Summer-flex scholarship

A Summer-Flex Scholarship also is being offered to students who want to earn 30 credit hours during an academic year but don’t take 15 credits in the spring and fall terms. With the scholarship, students will be allowed to make up the remaining credits in the summer. For instance, if a student takes 12 credit hours both in the spring and fall, they can take the additional six credit hours in the summer at no additional cost.

Free textbooks

Another major piece of the changes at Ivy Tech will leave students and instructors smiling: free textbooks. For the 2021-2022 school year, Ivy Tech is covering the cost of textbooks using the federal government’s Higher Education Emergency Relief Fund.

While that only covers the coming school year, for the following school years, Ivy Tech will begin including the cost of textbooks in the tuition fee to ensure students know their costs upfront and that they’re prepared for class.

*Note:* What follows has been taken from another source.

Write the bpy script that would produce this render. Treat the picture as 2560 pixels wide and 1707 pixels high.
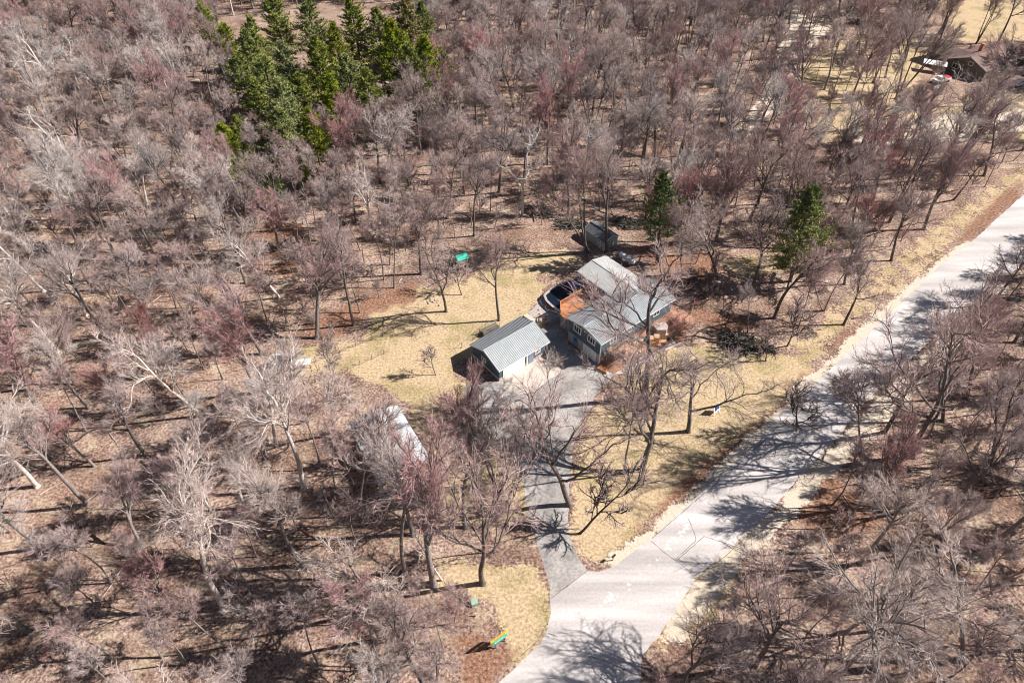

“There’s research that shows 65 percent of college students don’t buy some or all of their books, and we know there’s a lot of research that shows that when you provide those books for a student at community colleges, when community colleges looked at that, they found it was over a 10-percent improvement in outcomes for students just by providing the books on the first day of class,” McCurdy said.

According to Sue Ellspermann, president of Ivy Tech, financial aid and scholarships often don’t cover the cost of course materials.

“Ivy+ makes us the only state institution that is not only freezing the cost of tuition but significantly reducing the cost of attendance at a time when we need many more Hoosiers to earn a quality college credential to launch a high-wage career,” Ellspermann said.